The first time someone brought fresh coffee to us at home here in Bukavu from the field, it was green coffee with the endocarp or skin on, called parchment. Though Ali had seen this as a kid at his grandparent’s house, for Lucy was the first time she had ever seen coffee prior to roasting. Our kids get excited to check out a bag of parchment coffee; they love the feel of the beans and practice their counting with them.
But parchment? What is that and what is its role?
We learned a bit about the anatomy of a coffee bean.
Coffee grows on small trees that produce cherries. The cherries, when ripe, turn from green to red. Inside the cherry is the coffee bean.
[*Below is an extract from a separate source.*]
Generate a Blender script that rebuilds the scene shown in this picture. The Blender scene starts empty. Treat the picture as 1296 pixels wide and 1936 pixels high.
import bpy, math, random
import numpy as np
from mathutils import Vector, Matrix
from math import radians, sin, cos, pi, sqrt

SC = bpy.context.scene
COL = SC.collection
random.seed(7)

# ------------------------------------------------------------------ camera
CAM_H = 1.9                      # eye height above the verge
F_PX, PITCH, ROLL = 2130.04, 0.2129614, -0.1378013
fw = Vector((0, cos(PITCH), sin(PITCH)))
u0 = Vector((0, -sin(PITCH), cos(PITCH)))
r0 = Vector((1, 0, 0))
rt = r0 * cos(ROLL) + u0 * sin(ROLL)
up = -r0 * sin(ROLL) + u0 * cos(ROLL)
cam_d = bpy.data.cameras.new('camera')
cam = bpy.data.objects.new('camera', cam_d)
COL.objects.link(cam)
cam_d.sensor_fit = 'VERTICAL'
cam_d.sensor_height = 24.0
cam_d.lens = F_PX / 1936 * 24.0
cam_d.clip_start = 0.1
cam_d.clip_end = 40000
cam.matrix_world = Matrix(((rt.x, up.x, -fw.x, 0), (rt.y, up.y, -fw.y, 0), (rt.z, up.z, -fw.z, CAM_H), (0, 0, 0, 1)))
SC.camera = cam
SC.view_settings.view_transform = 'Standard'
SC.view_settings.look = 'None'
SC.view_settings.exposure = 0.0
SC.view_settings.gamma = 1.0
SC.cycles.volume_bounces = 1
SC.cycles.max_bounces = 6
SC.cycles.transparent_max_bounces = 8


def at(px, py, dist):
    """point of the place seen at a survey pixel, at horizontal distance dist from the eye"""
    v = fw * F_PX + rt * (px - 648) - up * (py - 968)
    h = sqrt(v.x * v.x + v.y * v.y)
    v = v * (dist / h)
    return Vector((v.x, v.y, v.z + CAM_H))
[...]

If you eat or remove the cherry (yes you can eat it!), you find (usually) two coffee beans, each of which has a protective layer around it called parchment, which feels like a moist, slippery, fibrinous membrane. When the coffee has been washed and dried, it cracks off like an outer peel from the coffee bean.
We thought it was cool, until we realized how time consuming it was to peel it off by hand, bean by bean. Even though our kids, nieces, nephews, and friends love to peel the parchment off with us, we still weren’t peeling enough each day to keep up with our family’s consumption.
Parchment coffee for mass production is fed through a large hulling machine in a mill that takes the parchment off and spits out green coffee, which are raw beans without the parchment and what gets roasted.
But large-scale hulling machines are out of our budget and hard to get here, so we hull the fresh coffee beans in a more traditional way, by hand using what is like a large mortar and pestle. To do this the beans have to be really dry, or else the parchment doesn’t come off easily. Which is fitting since the word parch comes in part from the word to dry in Latin.
But the work is worth it!
Because coffee stays freshest in its parchment.
We like to drink our coffee as fresh as possible. The ideal time to peel the parchment off is 2-6 months after harvest and washing, though some expert recommendations vary. Once the parchment is off it’s best to roast it sooner than later. When we drink coffee in the US, the coffee has been out of its parchment for quite some time because it is shipped from its origin after the parchment is off. So, to get to our cup in the US, coffee is hulled near where it’s grown, then polished, sorted, packed, and shipped, which all takes time. It may be several months between removing the parchment and roasting the coffee we buy in the US. When this much time lags, the coffee loses freshness.
When we are here in DRC, we don’t have much choice but to buy our coffee in parchment.
Which works great for us. Because this means we drink our coffee as fresh as can be. We remove the parchment in batches when we’re ready to roast it. It’s a lot of work, and it’s a privilege to get to do it and drink coffee this good and this fresh.